Les Piémontais – et les autres – cherchent à assurer la production de pâtes alimentaires en stimulant la culture de blé dur en Italie. Question de souveraineté mais aussi de protection contre les aléas des marchés d'approvisionnement.
© Artem - stock.adobe.comQue ce soit un plat d'agnolotti, ces pâtes fraîches rectangulaires farcies d'un mélange d'épinard, de bœuf braisé, d'œuf, de parmesan et de jambon cuit haché typiques du Piémont, de bigoli in salsa (en forme de tubes épais) comme à Venise, ou de pasta à la Norma, faite d'aubergines, de ricotta et de tomates, en Sicile, les pâtes, dont l'origine est disputée, sont l'un des emblèmes de la cuisine italienne.
Une production en dessous des besoins
Oui mais voilà. Si l'Italie avait, en 2022, plus de 3.500 fabricants ayant produit un total de 3,5 Mt de pâtes (dont plus de 2 Mt pour l'exportation, à 65 % en Europe), le pays n'a produit qu'environ 3,8 Mt de blé dur la même année, alors que ses besoins sont de l'ordre de 5,5 Mt. Il a donc dû en importer, du Canada et de France principalement.
Envolée des cours
La situation n'est pas nouvelle, mais la guerre en Ukraine a changé la donne. Sous l'effet de tensions sur le marché, les cours se sont envolés en Italie comme dans le reste de l'Europe. Même plus calmes, ils restent élevés, sur les niveaux de 300 euros la tonne (rendu Port-la-Nouvelle, en France) et à 335 euros à Bologne actuellement.
Seule solution : relocaliser
Entre risques de pénurie et prix exorbitants (+ 30 % au plus fort de la crise inflationniste), pour des Italiens champions de la consommation de pâtes (avec plus de 25 kg par personne et par an, le record européen, contre 8,3 kg pour les Français), une seule solution : l'autonomie. Et donc la relocalisation de la production de blé dur, à l'image de la France, d'autant que les exploitants agricoles ont été stimulés par la hausse des cours.
Les surfaces cultivées, qui avaient baissé, remontent
Il était temps. La production avait en effet reculé ces dernières années, passant de 4,14 Mt en 2018 à seulement 3,8 Mt en 2022. Si de moindres rendements peuvent être responsables de cette contre-performance, il n'empêche. Selon les chiffres de l'Ismea (I'Institut – italien – des services pour le marché agroalimentaire), ce sont aussi les surfaces cultivées en blé dur qui expliquent le phénomène.

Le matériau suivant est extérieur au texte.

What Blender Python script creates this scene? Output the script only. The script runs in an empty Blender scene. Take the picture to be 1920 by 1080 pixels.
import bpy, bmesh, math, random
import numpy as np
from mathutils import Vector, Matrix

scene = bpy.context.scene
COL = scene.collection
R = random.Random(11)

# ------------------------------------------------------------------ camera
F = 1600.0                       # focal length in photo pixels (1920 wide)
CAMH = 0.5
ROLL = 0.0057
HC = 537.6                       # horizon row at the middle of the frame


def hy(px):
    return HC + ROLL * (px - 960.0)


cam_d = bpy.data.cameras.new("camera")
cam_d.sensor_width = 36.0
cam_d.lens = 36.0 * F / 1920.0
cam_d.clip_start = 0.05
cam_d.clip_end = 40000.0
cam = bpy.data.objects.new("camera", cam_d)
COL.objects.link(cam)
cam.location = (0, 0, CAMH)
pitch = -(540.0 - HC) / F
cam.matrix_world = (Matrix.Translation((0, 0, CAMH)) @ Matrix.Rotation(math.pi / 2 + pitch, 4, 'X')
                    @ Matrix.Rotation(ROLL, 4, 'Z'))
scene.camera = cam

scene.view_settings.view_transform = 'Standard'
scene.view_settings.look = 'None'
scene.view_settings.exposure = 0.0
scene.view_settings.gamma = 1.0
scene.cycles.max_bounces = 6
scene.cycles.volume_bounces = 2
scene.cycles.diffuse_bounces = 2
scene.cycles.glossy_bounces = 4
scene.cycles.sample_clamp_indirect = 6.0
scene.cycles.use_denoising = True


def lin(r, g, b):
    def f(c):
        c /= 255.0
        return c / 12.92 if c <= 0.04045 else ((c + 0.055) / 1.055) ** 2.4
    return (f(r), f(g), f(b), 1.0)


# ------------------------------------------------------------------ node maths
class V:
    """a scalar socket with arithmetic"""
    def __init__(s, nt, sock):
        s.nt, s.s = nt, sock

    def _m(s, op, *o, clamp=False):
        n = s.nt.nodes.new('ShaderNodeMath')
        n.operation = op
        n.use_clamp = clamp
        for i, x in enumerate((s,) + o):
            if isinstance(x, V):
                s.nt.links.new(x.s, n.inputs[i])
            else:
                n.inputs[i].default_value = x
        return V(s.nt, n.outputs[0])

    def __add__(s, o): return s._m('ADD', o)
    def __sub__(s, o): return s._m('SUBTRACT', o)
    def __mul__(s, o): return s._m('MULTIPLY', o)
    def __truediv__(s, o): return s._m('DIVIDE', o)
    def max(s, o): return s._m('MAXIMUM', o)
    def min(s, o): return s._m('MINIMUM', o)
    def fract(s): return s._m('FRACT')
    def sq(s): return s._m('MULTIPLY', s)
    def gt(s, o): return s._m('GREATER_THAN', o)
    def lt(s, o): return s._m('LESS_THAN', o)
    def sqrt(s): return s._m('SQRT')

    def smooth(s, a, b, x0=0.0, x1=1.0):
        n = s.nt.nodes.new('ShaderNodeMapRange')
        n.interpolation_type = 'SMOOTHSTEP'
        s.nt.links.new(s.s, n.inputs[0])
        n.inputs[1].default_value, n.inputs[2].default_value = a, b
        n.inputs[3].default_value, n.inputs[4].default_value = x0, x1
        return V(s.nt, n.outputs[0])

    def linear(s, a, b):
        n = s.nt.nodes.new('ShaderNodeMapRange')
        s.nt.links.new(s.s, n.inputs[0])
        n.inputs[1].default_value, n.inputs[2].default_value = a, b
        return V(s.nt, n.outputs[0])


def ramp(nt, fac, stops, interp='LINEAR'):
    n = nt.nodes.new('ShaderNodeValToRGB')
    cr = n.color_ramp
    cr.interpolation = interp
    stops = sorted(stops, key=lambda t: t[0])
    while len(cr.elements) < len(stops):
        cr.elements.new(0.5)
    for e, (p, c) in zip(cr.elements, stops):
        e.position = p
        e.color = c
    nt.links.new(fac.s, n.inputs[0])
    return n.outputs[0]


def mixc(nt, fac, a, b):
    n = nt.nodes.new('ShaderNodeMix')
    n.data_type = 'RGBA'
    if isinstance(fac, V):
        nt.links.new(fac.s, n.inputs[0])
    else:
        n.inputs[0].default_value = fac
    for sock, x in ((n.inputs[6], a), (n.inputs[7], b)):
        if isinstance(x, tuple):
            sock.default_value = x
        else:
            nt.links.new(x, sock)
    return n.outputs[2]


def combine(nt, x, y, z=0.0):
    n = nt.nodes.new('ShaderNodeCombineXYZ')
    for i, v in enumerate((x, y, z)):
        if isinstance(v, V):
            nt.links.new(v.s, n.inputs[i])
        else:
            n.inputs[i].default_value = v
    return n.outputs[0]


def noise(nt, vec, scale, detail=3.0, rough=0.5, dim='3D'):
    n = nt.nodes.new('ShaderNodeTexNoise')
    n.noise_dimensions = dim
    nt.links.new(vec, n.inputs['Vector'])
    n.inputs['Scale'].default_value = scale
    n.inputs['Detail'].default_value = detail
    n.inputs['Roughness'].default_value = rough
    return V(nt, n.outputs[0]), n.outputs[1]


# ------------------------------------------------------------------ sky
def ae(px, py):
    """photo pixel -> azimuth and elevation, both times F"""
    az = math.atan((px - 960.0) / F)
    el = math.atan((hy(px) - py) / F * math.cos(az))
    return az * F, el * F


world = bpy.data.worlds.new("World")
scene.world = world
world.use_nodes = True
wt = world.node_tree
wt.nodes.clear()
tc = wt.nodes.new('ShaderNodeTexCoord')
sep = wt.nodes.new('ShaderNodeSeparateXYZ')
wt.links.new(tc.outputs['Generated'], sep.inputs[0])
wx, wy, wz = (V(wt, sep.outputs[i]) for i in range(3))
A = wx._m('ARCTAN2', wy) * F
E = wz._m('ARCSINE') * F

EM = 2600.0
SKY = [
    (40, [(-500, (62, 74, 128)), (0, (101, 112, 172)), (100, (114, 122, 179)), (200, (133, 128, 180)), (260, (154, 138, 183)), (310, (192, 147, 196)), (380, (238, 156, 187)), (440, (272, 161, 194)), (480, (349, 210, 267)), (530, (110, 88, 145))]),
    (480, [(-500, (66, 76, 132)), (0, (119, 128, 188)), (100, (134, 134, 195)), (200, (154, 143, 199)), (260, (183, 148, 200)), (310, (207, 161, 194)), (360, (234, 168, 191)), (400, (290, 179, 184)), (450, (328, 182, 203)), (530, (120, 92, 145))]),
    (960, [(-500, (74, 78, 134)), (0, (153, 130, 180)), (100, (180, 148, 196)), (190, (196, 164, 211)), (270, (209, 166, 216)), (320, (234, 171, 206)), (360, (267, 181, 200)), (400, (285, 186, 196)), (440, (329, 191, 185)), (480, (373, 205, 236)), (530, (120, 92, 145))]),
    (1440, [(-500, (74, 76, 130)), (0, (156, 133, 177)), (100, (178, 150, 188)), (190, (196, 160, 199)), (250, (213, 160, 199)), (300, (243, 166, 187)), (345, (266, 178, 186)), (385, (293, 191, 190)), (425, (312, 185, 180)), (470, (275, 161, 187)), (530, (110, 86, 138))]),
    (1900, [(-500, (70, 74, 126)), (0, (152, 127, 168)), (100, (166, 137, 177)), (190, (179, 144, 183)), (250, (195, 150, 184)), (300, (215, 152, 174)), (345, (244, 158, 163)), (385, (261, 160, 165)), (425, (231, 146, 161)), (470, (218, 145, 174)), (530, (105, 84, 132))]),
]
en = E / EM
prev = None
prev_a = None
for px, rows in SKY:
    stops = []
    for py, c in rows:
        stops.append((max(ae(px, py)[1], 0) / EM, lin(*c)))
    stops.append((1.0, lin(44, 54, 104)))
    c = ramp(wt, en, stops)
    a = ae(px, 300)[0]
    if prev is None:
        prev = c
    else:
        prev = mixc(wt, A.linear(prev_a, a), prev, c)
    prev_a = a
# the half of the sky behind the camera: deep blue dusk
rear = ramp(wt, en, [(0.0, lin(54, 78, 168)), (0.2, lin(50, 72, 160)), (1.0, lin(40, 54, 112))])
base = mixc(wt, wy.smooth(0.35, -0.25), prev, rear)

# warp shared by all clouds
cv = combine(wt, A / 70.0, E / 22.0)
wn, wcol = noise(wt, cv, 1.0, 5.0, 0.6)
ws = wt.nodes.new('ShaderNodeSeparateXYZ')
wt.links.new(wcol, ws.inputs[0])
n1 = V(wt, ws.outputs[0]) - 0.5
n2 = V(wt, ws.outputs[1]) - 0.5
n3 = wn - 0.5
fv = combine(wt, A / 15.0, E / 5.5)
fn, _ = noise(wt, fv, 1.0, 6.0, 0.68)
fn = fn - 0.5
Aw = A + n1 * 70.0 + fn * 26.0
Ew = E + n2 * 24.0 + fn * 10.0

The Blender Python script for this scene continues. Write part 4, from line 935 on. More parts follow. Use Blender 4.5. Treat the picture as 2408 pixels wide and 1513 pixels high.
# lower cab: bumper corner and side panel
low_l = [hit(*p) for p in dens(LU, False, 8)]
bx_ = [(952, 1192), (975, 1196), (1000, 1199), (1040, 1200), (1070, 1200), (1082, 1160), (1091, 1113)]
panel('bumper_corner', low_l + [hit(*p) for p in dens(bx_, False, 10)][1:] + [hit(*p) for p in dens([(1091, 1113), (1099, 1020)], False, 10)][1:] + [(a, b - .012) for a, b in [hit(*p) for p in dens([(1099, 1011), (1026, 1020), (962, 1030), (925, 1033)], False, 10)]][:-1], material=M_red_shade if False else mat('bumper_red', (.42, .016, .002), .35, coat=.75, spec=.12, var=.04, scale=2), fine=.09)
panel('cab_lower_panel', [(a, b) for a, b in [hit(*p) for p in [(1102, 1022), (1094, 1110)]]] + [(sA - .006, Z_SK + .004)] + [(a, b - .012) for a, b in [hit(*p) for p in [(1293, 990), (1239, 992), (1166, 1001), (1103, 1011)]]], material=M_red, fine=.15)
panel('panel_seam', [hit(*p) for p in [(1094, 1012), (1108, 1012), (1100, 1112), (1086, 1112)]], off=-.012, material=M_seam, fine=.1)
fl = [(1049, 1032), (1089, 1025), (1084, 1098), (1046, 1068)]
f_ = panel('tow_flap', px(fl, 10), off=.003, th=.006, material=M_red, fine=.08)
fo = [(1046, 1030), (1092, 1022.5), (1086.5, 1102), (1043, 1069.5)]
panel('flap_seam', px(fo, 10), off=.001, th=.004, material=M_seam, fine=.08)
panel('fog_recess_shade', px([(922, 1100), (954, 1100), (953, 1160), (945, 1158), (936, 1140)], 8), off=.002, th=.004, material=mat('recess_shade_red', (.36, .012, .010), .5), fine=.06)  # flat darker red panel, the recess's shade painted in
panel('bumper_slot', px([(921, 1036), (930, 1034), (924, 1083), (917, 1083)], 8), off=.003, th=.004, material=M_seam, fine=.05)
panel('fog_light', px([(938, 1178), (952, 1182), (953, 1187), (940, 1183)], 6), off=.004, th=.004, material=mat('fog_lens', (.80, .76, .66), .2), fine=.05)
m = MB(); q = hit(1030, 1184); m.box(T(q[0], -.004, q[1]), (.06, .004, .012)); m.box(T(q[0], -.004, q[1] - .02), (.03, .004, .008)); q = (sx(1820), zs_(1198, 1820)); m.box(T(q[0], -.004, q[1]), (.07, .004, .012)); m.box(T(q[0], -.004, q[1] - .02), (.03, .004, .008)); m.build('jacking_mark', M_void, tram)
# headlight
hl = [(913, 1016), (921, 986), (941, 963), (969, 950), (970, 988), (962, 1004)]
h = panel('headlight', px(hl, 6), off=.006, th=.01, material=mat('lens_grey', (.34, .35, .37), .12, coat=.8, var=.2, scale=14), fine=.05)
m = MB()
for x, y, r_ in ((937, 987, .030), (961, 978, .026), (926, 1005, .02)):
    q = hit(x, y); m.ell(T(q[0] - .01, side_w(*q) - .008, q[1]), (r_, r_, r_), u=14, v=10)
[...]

Elles sont passées d'1,28 million d'hectares en 2018 à 1,21 en 2020. Pour, de fait, remonter à 1,24 million d'hectares en 2022 (dernières statistiques connues). Et, selon les observateurs, la tendance se poursuit aujourd'hui.
La Russie et la Turquie se positionnent
Cette nouvelle production locale a-t-elle de quoi pénaliser la France dans ses exportations ? Sans doute. D'autant que la Russie et la Turquie se positionnent aussi sur le marché du blé dur en Europe et en particulier en Italie depuis quelques mois...
Innovation et recherche sur les semences
Pour conserver la production, les Piémontais (et les autres producteurs italiens de blé dur) misent sur l'innovation et en particulier sur la recherche en matière de semences. Elles doivent être résistantes aux effets du dérèglement climatique, offrir de bons rendements et une qualité supérieure. D'où, en plus d'appels à des limitations européennes sur les exportations russes et à des aides pour protéger les producteurs italiens, de nouveaux programmes de recherche sur la reproduction de semences, dont l'un est à l'université de Turin. Ces programmes s'appuient aussi bien sur de nouvelles techniques que sur le réservoir de variations génétiques largement inutilisées et stockées dans les anciens cultivars et les variétés locales.
Accroître le leadership du Piémont
Le but, au-delà d'assurer la souveraineté alimentaire du pays, est aussi d'accroître le leadership du Piémont en matière de production et d'exportations agroalimentaires. Déjà, la région représente près de 15 % du total des exportations agroalimentaires italiennes.
Autant dire que si le Piémont est avant tout associé, dans l'imaginaire collectif, à l'industrie automobile, il faut aussi se souvenir que Ferrero, géant mondial de la confiserie (Nutella, Mon Chéri, Rocher, Kinder, etc.), a été fondé en 1946 dans une petite pâtisserie à Alba, près de Turin. Et que, plus récemment, en 2007, Oscar Farinetti, également natif d'Alba, a ouvert, à Turin, son premier Eataly, grand magasin dévolu à la gastronomie italienne et à la « slow food ». Concept qui a ensuite fleuri à l'international, de New York à Paris.